AXA: Crazy Driver

A market-day shock that makes the point instantly

In European insurance marketing, the fastest way to explain risk is to make people feel the cost of it. AXA’s stunt is a clean example of that principle.

To raise people’s awareness and make them realize that nobody wants to pay for bad drivers, AXA decided to play a trick on people with the help of a little old lady.

On an ordinary market day in a small, tranquil French town, an old lady was seen getting out of her parking space. In the process she knocked almost everything in her way before crashing into a line of market stalls. With the reveal being.

How the “bad driver” setup delivers the message

The mechanism is staged reality in a real environment.

AXA uses a familiar public setting and a believable trigger. A driver leaving a parking space. Then it escalates into visible damage that bystanders can immediately judge as “this is what we do not want on the road.” The trick creates attention first, then makes space for the reveal and the point.

Why it lands in the moment

It works because it activates two instincts at once. Concern and fairness.

Concern, because nobody wants to see people hurt or property damaged. Fairness, because once people witness reckless behavior, the idea of everyone else paying for it feels wrong. That emotional sequence makes the message stick without needing a long explanation.

The business intent behind the stunt

The intent is to turn an abstract insurance argument into a shared social judgment.

Bad driving creates costs. The campaign pushes viewers and bystanders toward the same conclusion. Pricing and consequences should reflect behavior. By making that conclusion feel obvious, AXA strengthens its positioning around responsibility and risk.

What to steal for your next awareness activation

  • Start with a situation everyone understands. A simple parking maneuver needs no context.
  • Make the consequence visible. People react to outcomes they can see, not statistics they cannot.
  • Use escalation to earn attention. Build from normal to shocking so the message arrives when focus is highest.
  • Let the audience reach the conclusion. The most persuasive line is the one people say to themselves first.

A few fast answers before you act

What was AXA’s “Crazy Driver” trying to change?

It aimed to reduce risky driving by confronting drivers with an exaggerated version of their own behavior, making “normal” dangerous habits feel unacceptable.

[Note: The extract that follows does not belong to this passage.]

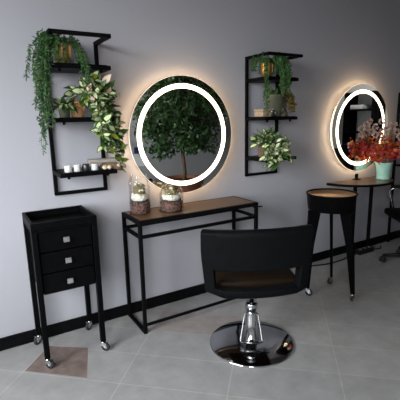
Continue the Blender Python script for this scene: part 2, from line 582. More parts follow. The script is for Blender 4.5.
for x in (b / 2, CW - b / 2):
    MB().box(x - b / 2, x + b / 2, -CD + b, -b, 0.0, 0.018, 0.001).build('foot_bar', 'black_metal', con)
MB().box(b, CW - b, -CD + 0.003, -CD + 0.019, 0.048, 0.064, 0.001).build('stretcher', 'black_metal', con)
hk = MB()
hk.tube([(CW, -CD + 0.06, 0.70), (CW + 0.055, -CD + 0.06, 0.697)], 0.005, 8)
hk.tube([(CW + 0.055, -CD + 0.06, 0.697), (CW + 0.085, -CD + 0.06, 0.695)], 0.006, 8, 1)
o = hk.build('hook', ['chrome', 'plastic'], con)
o['label'] = 'chrome hook with black tip'


# ------------------------------------------------------------------ drawer cart
def caster(parent, x, y, ztop, r=0.022, rot=0.0, black_wheel=True):
    c = MB()
    c.T = Matrix.Translation((x, y, 0)) @ Matrix.Rotation(rot, 4, 'Z')
    c.lathe([(0, ztop), (0.009, ztop), (0.009, 2 * r + 0.008), (0.014, 2 * r + 0.006), (0.014, 2 * r), (0, 2 * r)], n=14)
    for sx in (-1, 1):                         # hooded fork cheeks
        pr = [(0.012 * 0 - 0.005, 2 * r + 0.004), (0.022, 2 * r + 0.002), (0.030, r * 1.3), (0.024, r * 0.7), (0.010, r * 0.9), (-0.006, r * 1.5)]
        vs = [(sx * 0.0125, py, pz) for py, pz in pr] + [(sx * 0.0105, py, pz) for py, pz in pr]
        k = len(pr)
        fs = [tuple(range(k)), tuple(range(2 * k - 1, k - 1, -1))] + [(i, (i + 1) % k, k + (i + 1) % k, k + i) for i in range(k)]
        c.add(vs, fs)
    c.box(-0.0125, 0.0125, -0.005, 0.024, 2 * r + 0.001, 2 * r + 0.006, 0.001)
    T0 = c.T.copy()
    c.T = T0 @ Matrix.Translation((0, 0.014, r)) @ Matrix.Rotation(PI / 2, 4, 'Y')
    c.lathe([(0, -0.009), (r * 0.8, -0.009), (r, -0.006), (r, 0.006), (r * 0.8, 0.009), (0, 0.009)], n=20, mi=1)
    c.lathe([(0, -0.0135), (0.006, -0.013), (0.006, 0.013), (0, 0.0135)], n=10)
    return c.build('caster', ['chrome', 'rubber'], parent)


cart = thing('drawer_cart', 'tall black salon cart with three drawers on slim legs with casters', 'cart', (0.2448, -0.034, 0))
KW, KD, KZ = 0.343, 0.323, 0.834
body = MB()
p = 0.016
zb = 0.430
body.box(0.022, 0.030, -KD + 0.03, -0.012, zb, KZ - 0.05)
body.box(KW - 0.030, KW - 0.022, -KD + 0.03, -0.012, zb, KZ - 0.05)
body.box(0.022, KW - 0.022, -0.020, -0.010, zb, KZ - 0.05)
body.box(0.022, KW - 0.022, -KD + 0.03, -0.012, zb, zb + 0.01)
body.box(0.030, KW - 0.030, -KD + 0.045, -0.020, zb + 0.112, zb + 0.118)
body.box(0.030, KW - 0.030, -KD + 0.045, -0.020, zb + 0.232, zb + 0.238)
body.build('cabinet', 'black_lacquer', cart)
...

What was the core mechanic?

Use a staged, high-salience demonstration that mirrors everyday driver shortcuts, so people recognize themselves and reassess their choices in the moment.

Why does this kind of activation work better than warnings?

It replaces abstract risk with a concrete social cue. People adjust faster when they feel observed and when the “line” of acceptable behavior is made visible.

What can brands steal from this approach?

Make the behavior the content. Build a simple, repeatable moment that triggers self-recognition, then let the social context do the persuasion.

TV ad that you can step into!

In 2010, AXA was the first insurance company in the market to launch an iPhone application for car insurance. In 2011, AXA took this one step further and developed an iPhone application for fire insurance.

‘Mobile Service Home’ is a first for the Belgian insurance market. So this innovative product also deserved to be launched by a method that displays just as much inventiveness. This is why AXA with ad agency Duval Guillaume Antwerp / Modem developed what they are calling an i-Mercial. A television spot for viewers to step into!

AXA: iPhone App for Car Accidents

AXA is Belgium’s first insurance company to launch an iPhone app. Their free application helps and guides you through some basic steps when you have a car accident.

To launch this new app Duval Guillaume Antwerp / Modem from Belgium created an innovative print ad that required your iPhone to complete the message.

Why the print idea is a smart match

The product promise is practical. Help me when I am stressed and do not know what to do next. The launch mirrors that by making the iPhone essential to “finishing” the ad, so the viewer experiences the role of the phone immediately.

  • Device as the missing piece. The iPhone is not just where the app lives. It is how the message becomes complete.
  • Low barrier to understanding. You do one simple action and the concept clicks.
  • Print-to-mobile bridge. The campaign uses print to trigger a mobile behavior, instead of treating print as a dead end.

What to reuse from this approach

If the utility of your app is “guidance in a critical moment”, your launch should demonstrate guidance, not describe it. A small, tangible interaction can do that faster than any list of features.


A few fast answers before you act

What does the AXA Belgium iPhone app do?

It helps guide drivers through basic steps after a car accident, providing practical assistance when they need it most.

What made the print launch ad innovative?

The print execution required the viewer’s iPhone to complete the message, turning the phone into an active part of the ad rather than a separate channel.

Why is this a strong launch mechanic for an insurance app?

It demonstrates the phone’s role as a helper in-the-moment, which aligns directly with the app’s accident-assistance promise.

What is the transferable pattern?

Design a simple physical or media trigger that forces a first interaction with the device. Then let that interaction explain the product in seconds.